#### What is being asked
From the first line of the data below, copy each line up to the one containing "else: stone(root, called, x0, x1, p, q, m, s)", and include that line too.

#### Source data

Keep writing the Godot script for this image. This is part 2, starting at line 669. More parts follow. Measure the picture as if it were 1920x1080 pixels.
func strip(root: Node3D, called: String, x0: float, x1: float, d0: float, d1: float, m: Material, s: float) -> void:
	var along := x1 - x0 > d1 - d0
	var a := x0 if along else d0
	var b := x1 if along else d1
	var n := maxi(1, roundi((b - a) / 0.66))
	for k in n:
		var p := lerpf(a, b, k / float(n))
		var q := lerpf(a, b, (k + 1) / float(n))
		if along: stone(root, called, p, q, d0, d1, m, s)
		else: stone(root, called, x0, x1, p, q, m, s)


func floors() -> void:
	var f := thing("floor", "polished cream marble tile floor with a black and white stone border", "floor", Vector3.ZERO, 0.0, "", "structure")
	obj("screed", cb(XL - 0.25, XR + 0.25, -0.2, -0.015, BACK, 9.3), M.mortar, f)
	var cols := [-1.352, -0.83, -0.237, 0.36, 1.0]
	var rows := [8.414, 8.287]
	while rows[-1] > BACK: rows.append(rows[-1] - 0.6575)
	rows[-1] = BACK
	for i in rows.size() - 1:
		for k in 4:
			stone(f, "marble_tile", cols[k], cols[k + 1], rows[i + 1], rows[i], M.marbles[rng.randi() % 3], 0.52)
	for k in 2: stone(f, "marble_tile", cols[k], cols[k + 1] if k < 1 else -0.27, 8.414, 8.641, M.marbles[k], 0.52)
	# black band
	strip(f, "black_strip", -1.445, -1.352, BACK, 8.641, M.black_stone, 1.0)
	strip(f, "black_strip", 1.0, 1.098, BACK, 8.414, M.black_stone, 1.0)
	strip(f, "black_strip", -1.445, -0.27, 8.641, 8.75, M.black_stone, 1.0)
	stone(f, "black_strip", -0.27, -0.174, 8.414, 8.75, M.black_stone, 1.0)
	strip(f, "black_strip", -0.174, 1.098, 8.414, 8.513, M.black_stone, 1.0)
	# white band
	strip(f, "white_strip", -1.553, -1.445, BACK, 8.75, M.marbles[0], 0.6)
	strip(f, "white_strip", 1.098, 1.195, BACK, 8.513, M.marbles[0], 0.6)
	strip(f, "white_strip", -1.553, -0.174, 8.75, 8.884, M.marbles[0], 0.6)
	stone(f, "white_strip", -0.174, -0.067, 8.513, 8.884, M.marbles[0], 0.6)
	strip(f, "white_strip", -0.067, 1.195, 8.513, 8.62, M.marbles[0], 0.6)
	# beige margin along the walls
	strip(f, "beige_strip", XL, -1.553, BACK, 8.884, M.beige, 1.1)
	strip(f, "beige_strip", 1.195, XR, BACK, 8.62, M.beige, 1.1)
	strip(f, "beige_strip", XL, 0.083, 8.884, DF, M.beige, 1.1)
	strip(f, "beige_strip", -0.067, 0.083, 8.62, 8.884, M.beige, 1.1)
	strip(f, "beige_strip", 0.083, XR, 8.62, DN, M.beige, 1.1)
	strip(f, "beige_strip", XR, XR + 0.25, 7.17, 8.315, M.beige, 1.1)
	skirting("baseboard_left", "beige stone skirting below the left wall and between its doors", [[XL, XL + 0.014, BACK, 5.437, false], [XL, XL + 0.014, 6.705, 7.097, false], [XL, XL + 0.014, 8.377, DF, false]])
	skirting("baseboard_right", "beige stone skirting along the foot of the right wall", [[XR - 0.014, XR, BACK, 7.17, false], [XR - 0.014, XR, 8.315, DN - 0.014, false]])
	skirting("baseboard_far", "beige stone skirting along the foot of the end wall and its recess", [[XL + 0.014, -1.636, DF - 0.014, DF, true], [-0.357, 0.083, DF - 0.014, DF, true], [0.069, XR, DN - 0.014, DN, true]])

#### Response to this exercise
Keep writing the Godot script for this image. This is part 2, starting at line 669. More parts follow. Measure the picture as if it were 1920x1080 pixels.
func strip(root: Node3D, called: String, x0: float, x1: float, d0: float, d1: float, m: Material, s: float) -> void:
	var along := x1 - x0 > d1 - d0
	var a := x0 if along else d0
	var b := x1 if along else d1
	var n := maxi(1, roundi((b - a) / 0.66))
	for k in n:
		var p := lerpf(a, b, k / float(n))
		var q := lerpf(a, b, (k + 1) / float(n))
		if along: stone(root, called, p, q, d0, d1, m, s)
		else: stone(root, called, x0, x1, p, q, m, s)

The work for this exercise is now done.